Nei dibattiti era paziente ma non celava la sua insofferenza per le spiritualità evanescenti tipo new age, né per i settarismi o per i movimenti esclusivi, ancorché graditi in Vaticano, dei quali detestava l’arroccamento isolazionista o la furia proselitistica. Non accettava volentieri di discutere di riforme della Chiesa, che non gli parevano di grande sostanza: Preferiva parlare con passione di una Chiesa-comunità che doveva accettare il rischio di mutare profondissimamente secondo le sfide del futuro, ma respingeva l’idea che con la Chiesa-istituzione si potesse rompere. Le tensioni potevano e dovevano essere portate, diceva, sino al limite di rottura, e quel limite doveva essere coraggiosamente indagato, ma non doveva essere varcato perché la carità doveva prevalere.

Un giorno del 1990, in un convegno, a Rimini, della Rete Radiè Resch, un’associazione di solidarietà internazionale, Ernesto rivelò una delle ragioni che lo portavano a raggiungere cosi frequentemente certi gruppi. Disse: "Ho bisogno di queste prefigurazioni di quella cittadinanza planetaria, senza la quale io cadrei per la vertigine, per la perdita totale del mio vivere quotidiano e del mio vivere storico".

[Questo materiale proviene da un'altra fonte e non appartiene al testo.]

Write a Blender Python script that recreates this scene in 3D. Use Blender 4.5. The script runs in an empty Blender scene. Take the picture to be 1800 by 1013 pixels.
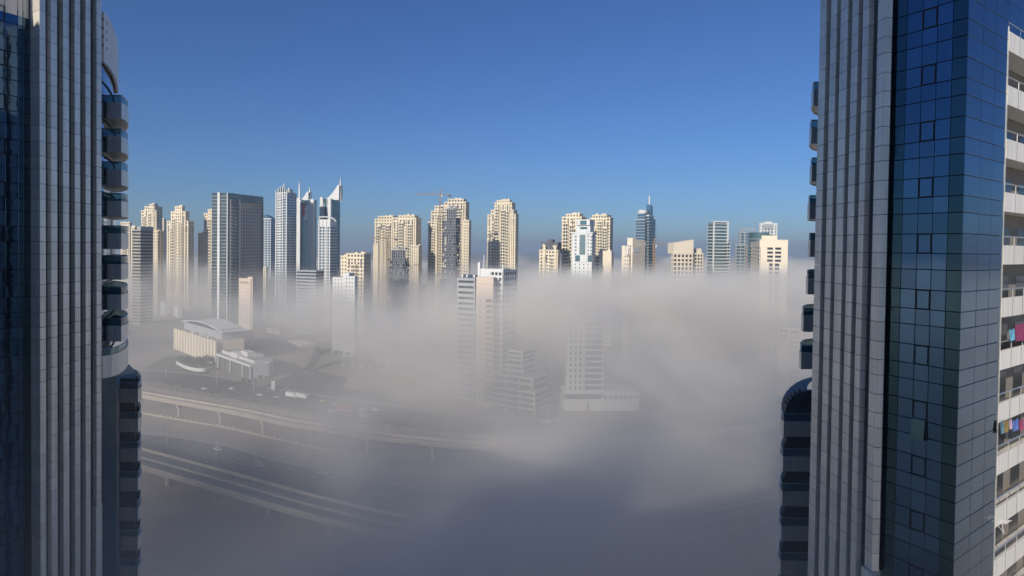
import bpy, math, random
from mathutils import Vector, Matrix
random.seed(7)
R = math.radians
sc = bpy.context.scene
col = sc.collection

# ------------------------------------------------------------------ camera
F = 1100.0                      # focal length in pixels of the 1800 px wide photograph
CAMZ = 100.0
PITCH, ROLL = 1.13, 0.74
PCY = 456.5                     # row of the principal point
cam = bpy.data.cameras.new('camera')
camo = bpy.data.objects.new('camera', cam)
col.objects.link(camo)
sc.camera = camo
cam.sensor_width = 36.0
cam.lens = F / 1800 * 36
cam.shift_y = -(506.5 - PCY) / 1800
cam.clip_start = 0.2
cam.clip_end = 60000
ROT = Matrix.Rotation(R(90 - PITCH), 3, 'X') @ Matrix.Rotation(R(ROLL), 3, 'Z')
camo.matrix_world = Matrix.Translation((0, 0, CAMZ)) @ ROT.to_4x4()

# ------------------------------------------------------------------ light
SUN_EL, SUN_AZ = R(22), math.atan2(-0.5, -0.86)        # the sun stands behind the camera, to its left
sd = Vector((math.sin(SUN_AZ) * math.cos(SUN_EL), math.cos(SUN_AZ) * math.cos(SUN_EL), math.sin(SUN_EL)))
w = bpy.data.worlds.new('World')
sc.world = w
w.use_nodes = True
bg = w.node_tree.nodes['Background']
sky = w.node_tree.nodes.new('ShaderNodeTexSky')
sky.sky_type = 'NISHITA'
sky.sun_disc = False
sky.sun_elevation = SUN_EL
sky.sun_rotation = SUN_AZ % (2 * math.pi)
sky.altitude = 0
sky.air_density = 1.0
sky.dust_density = 0.3
sky.ozone_density = 3.0
tint = w.node_tree.nodes.new('ShaderNodeVectorMath'); tint.operation = 'MULTIPLY'
tint.inputs[1].default_value = (0.38, 0.575, 0.93)          # deep desert-morning blue
w.node_tree.links.new(sky.outputs[0], tint.inputs[0])
w.node_tree.links.new(tint.outputs[0], bg.inputs[0])
bg.inputs[1].default_value = 0.095
sl = bpy.data.lights.new('sun', 'SUN')
sl.energy = 4.6
sl.angle = R(0.53)
sl.color = (1.0, 0.91, 0.78)
slo = bpy.data.objects.new('sun', sl)
slo.rotation_euler = sd.to_track_quat('Z', 'Y').to_euler()
slo.location = (-200, -350, 400)
col.objects.link(slo)
vs = sc.view_settings
vs.view_transform = 'Standard'
vs.look = 'None'
vs.exposure = 0.0
vs.gamma = 1.0
vs.use_curve_mapping = False
cy = sc.cycles
cy.use_denoising = True
cy.max_bounces = 8
cy.diffuse_bounces = 3
cy.glossy_bounces = 4
cy.transmission_bounces = 4
cy.volume_bounces = 6
cy.transparent_max_bounces = 16
cy.volume_step_rate = 1.5
cy.volume_max_steps = 256
cy.use_adaptive_sampling = True
cy.adaptive_threshold = 0.02
cy.sample_clamp_indirect = 6

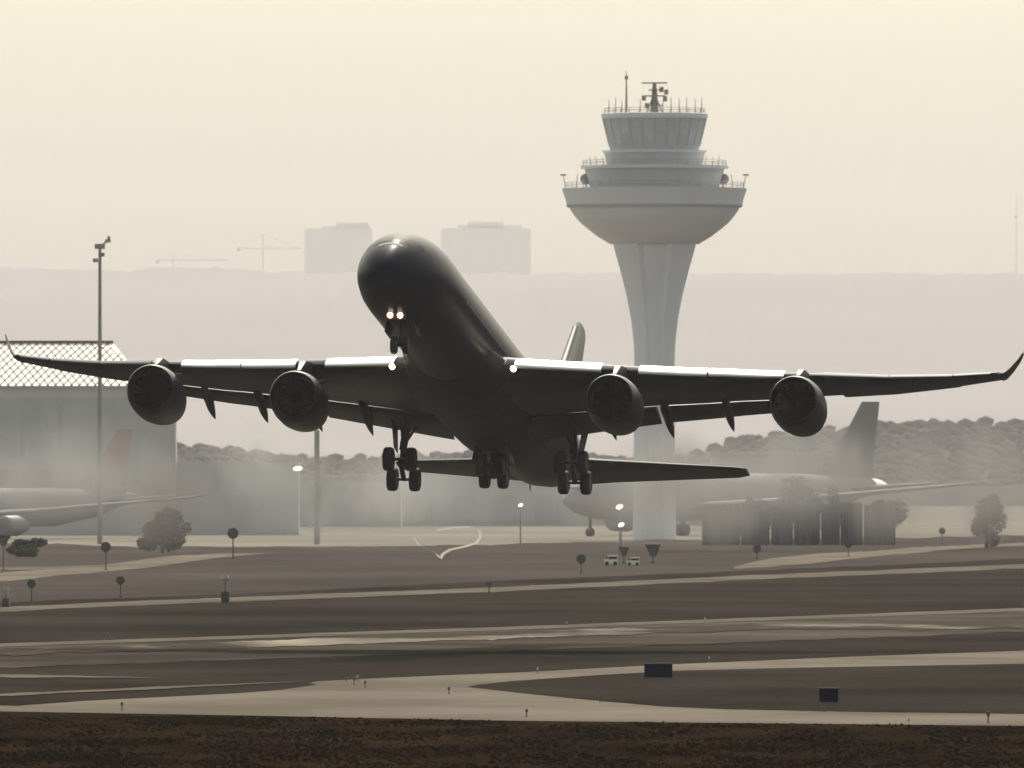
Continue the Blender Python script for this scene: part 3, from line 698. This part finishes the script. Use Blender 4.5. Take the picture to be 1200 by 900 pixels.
ZLE = [(2.0, -1.45), (3.8, -1.28), (7.9, -.85), (13.4, -.25), (15.4, .02), (17.1, .20), (20.7, .70), (24.4, 1.15), (28.0, 1.80), (30.8, 2.45)]
def w_le(y): return 25.6 + .66*(y-2.8)
def w_te(y): return lerp_list([(2.0, 41.1), (10.5, 41.7), (30.8, 46.6)], y)
def w_z(y): return lerp_list(ZLE, y)
def w_tc(y): return lerp_list([(2, .135), (10, .115), (31, .095)], y)
INC = lambda y: lerp_list([(2, .022), (31, -.01)], y)   # incidence: rear drops below the leading edge
def wpt(sg, y, a, b, extra=0.0): return (sg*y, w_le(y) + a, w_z(y) + b - a*INC(y) + extra)
def wing_ring(sg, y, u0=0.0, u1=1.0, n=10):
    ch = w_te(y) - w_le(y); return [wpt(sg, y, a, b) for a, b in airfoil(ch, w_tc(y), n, u0, u1)]
FL = (3.2, 21.4)
def cutu(y): return .80
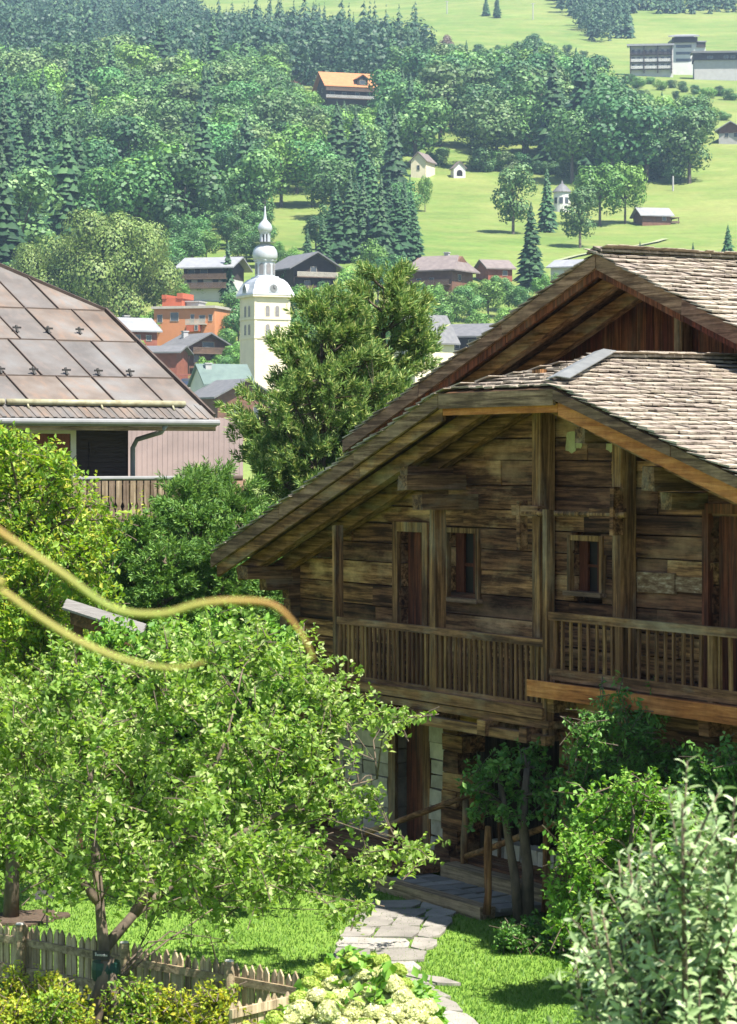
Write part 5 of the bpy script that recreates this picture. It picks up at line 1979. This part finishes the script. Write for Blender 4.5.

L’uomo al quale non era mancata la possibilità di raggiungere le grandi folle virtuali dei mass-media, sentiva il bisogno di incontrare di persona, occhi negli occhi e mano nella mano quelle che Helder Camara chiamava "comunità abramitiche". Balducci seppe dunque accettare ciò che risulta difficile a molti, e specialmente a molti intellettuali: il dare e il ricevere come eguale espressione di amore.